From Publishers Weekly
Francois Boucher's ethereal universe of juicy cupids, Venuses, saucy milkmaids and overvoluptuous nudes seems the height of the French Rococo style. Yet Brunel maintains that Louis XV's court painter never willingly took on mythological or historical themes and, furthermore, that he was essentially a Parisian craftsman steeped in the popular culture of decorators, engravers and cabinetmakers. Instead of Boucher the libertine, linked to Madame de Pompadour, Brunel gives us a man of simple tastes, a hard worker and good father. The author's revisionist interpretation of Boucher's art is as singular and as unconvincing as his whitewashing of the artist's personality. Keeper of Works of Art in the churches of Paris, Brunel examines Boucher's tapestries, theater sets, engravings, porcelain and book illustration. With 60 plates in color and 240 black-and-white reproductions, this weighty tome surveys Boucher's enchanted world of pure spectacle.

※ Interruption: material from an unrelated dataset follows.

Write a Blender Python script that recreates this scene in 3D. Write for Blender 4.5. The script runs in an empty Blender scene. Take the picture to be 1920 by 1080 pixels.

Copyright 1987 Reed Business Information, Inc.
Copyright 1987 Reed Business Information, Inc.
From Library Journal
A new monograph on Boucher is welcome, especially one that reviews his oeuvre in the context of his artistic milieu, but students and scholars deserve a better book. The text is marred with many typographical errors and an occasional incomprehensible passage in this rather stilted translation. Brunel provides no footnote citations or textual references to the illustrations, shortcomings that overshadow his new documentation and better chronology. Supplementary to the splendid exhibition catalog, Francois Boucher: 1703-1770 (Metropolitan Museum of Art, 1986), and therefore, a secondary purchase. Lynell A. Morr, John & Mable Ringling Museum of Art Lib., Sarasota, Fla.